D’où ces hommes, jeunes pour la plupart, tiennent t-ils donc cette force, cette sérénité, cette drôle de plénitude là où chacun irait de son désespoir ? D’où tirent ils encore cette liberté du pied de nez à la mort tout autant qu’au tortionnaire dans un ultime « viva la muerte » plein de morgue ?
Sans doute ont-ils compris qu’ils n’avaient rien à perdre que leur vingt ans, autant dire pas grand chose quand on a vingt ans et que lorsqu’on a rien à perdre on est maître du monde même désarmé. Alors que nous qui osons si peu, connaissons les affres et l’extrême gravité de louper les soldes de printemps et la sortie vitale du prochain I phone.
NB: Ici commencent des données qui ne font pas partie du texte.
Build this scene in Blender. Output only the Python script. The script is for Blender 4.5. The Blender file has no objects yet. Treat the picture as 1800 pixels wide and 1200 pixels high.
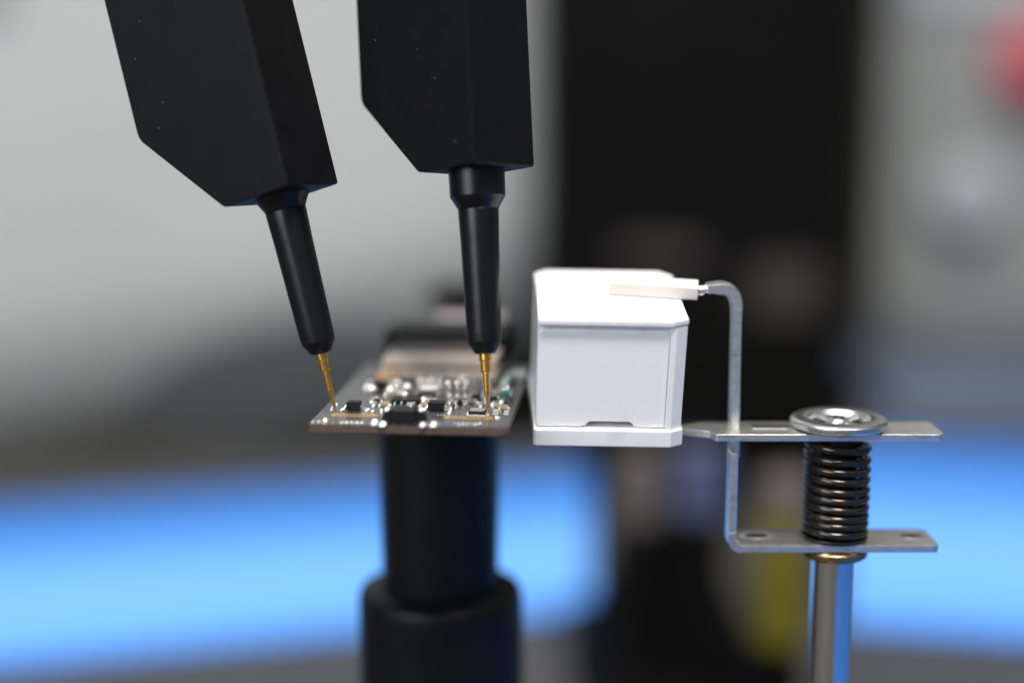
import bpy, bmesh, math, random
from mathutils import Vector, Matrix
R = math.radians
random.seed(7)
scene = bpy.context.scene
C = scene.collection
# 1 Blender unit = 1 cm (a macro view: the whole sharp zone is a few centimetres)
scene.unit_settings.system = 'METRIC'
scene.unit_settings.scale_length = 0.01

# ------------------------------------------------------------------ camera
ZB = 12.0                      # height of the circuit board above the bench
FP = 2500.0                    # focal length in pixels of the 1800 px wide photograph
PITCH = R(10)
FOCUS = 18.0
CAM = Vector((0, 0, ZB + FOCUS*(math.sin(PITCH) + 125/FP*math.cos(PITCH))))
cam = bpy.data.cameras.new('camera'); cam_o = bpy.data.objects.new('camera', cam); C.objects.link(cam_o)
cam_o.location = CAM; cam_o.rotation_euler = (R(90) - PITCH, 0, 0)
cam.sensor_width = 36; cam.lens = 50
cam.clip_start = 0.1; cam.clip_end = 2000
cam.dof.use_dof = True; cam.dof.focus_distance = 18.02
cam.dof.aperture_fstop = 0.0365        # f/3.65 of a 50 mm lens in a scene built in centimetres
scene.camera = cam_o
scene.render.resolution_x = 1024; scene.render.resolution_y = 682

# ------------------------------------------------------------------ world and lamps
world = bpy.data.worlds.new('World'); scene.world = world; world.use_nodes = True
bg = world.node_tree.nodes['Background']
bg.inputs[0].default_value = (0.80, 0.88, 1.0, 1); bg.inputs[1].default_value = 0.20
scene.view_settings.view_transform = 'Standard'; scene.view_settings.look = 'None'
scene.view_settings.exposure = 0.0; scene.view_settings.gamma = 1.0

def area(name, loc, target, sx, sy, power, col):
    l = bpy.data.lights.new(name, 'AREA'); l.shape = 'RECTANGLE'; l.size = sx; l.size_y = sy
    l.energy = power; l.color = col
    o = bpy.data.objects.new(name, l); C.objects.link(o)
    o.location = loc; d = Vector(target) - Vector(loc)
    o.rotation_euler = d.to_track_quat('-Z', 'Y').to_euler()
    return o
area('ceiling_lamp', (9, -9, 72), (2, 19, 12), 24, 9, 62000, (1.0, 0.955, 0.89))
area('front_fill_light', (-50, -38, 44), (2, 20, 12), 44, 38, 46000, (0.86, 0.92, 1.0))  # added cool fill from the front left, no window stands there
area('rear_ceiling_lamp', (-24, 10, 125), (-15, 60, 15), 60, 14, 96000, (1.0, 0.98, 0.94))

# ------------------------------------------------------------------ frames and pixel geometry
RIGHT = Vector((1, 0, 0)); FWD = Vector((0, math.cos(PITCH), -math.sin(PITCH))); UP = Vector((0, math.sin(PITCH), math.cos(PITCH)))
def ray(x, y): return FWD + RIGHT*((x-900)/FP) - UP*((y-600)/FP)
def at_depth(x, y, d): return CAM + ray(x, y)*d
def on_z(x, y, z):
    r = ray(x, y); return CAM + r*((z-CAM.z)/r.z)
def on_y(x, y, Y):
    r = ray(x, y); return CAM + r*((Y-CAM.y)/r.y)
def frame(origin, X, Y, Z):
    m = Matrix.Identity(4)
    for i, v in enumerate((X, Y, Z)):
        for j in range(3): m[j][i] = v[j]
    for j in range(3): m[j][3] = origin[j]
    return m

# ------------------------------------------------------------------ materials
def new_mat(name):
    m = bpy.data.materials.new(name); m.use_nodes = True
    nt = m.node_tree; return m, nt, nt.nodes['Principled BSDF']
def tex(nt, kind, scale, detail=3, rough=0.55, stretch=None):
    tc = nt.nodes.new('ShaderNodeTexCoord'); mp = nt.nodes.new('ShaderNodeMapping')
    nt.links.new(tc.outputs['Object'], mp.inputs[0])
    if stretch: mp.inputs['Scale'].default_value = stretch
    n = nt.nodes.new('ShaderNodeTexNoise' if kind == 'noise' else 'ShaderNodeTexVoronoi')
    nt.links.new(mp.outputs[0], n.inputs['Vector']); n.inputs['Scale'].default_value = scale
    if kind == 'noise': n.inputs['Detail'].default_value = detail; n.inputs['Roughness'].default_value = rough
    return n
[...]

Sans doute aussi croient-ils par la force de leur conviction qu’ils meurent pour quelque chose et que leur sacrifice leur survivra.
Je pense souvent quand je me baigne sur une de ces plages de Normandie, que peut-être à l’endroit même où j’étends ma serviette un jeune mec de l’Arkansas mâchant du chewing-gum est venu mourir pour que je puisse faire trempette en toute insouciance et que l’Eurovision de la chanson puisse cartonner à la télé.
C’est dire si ça valait le coup.
Je ne jurerais pas que les autres baigneurs avec glacière tout à mater du monokini y pensent aussi. Mais ainsi va Eros et Thanatos et la vie qui continue.

Le sourire de Fortino, de Jean, de l’espion russe, de Larbi ou de Georges, c’est le sourire du chat d’Alice. Le sourire qui reste quand tout a disparu. Le panache, l’élégance, l’honneur…
Même si on voit plus souvent dans ce monde trivial « un chat sans sourire plutôt qu’un sourire sans chat ».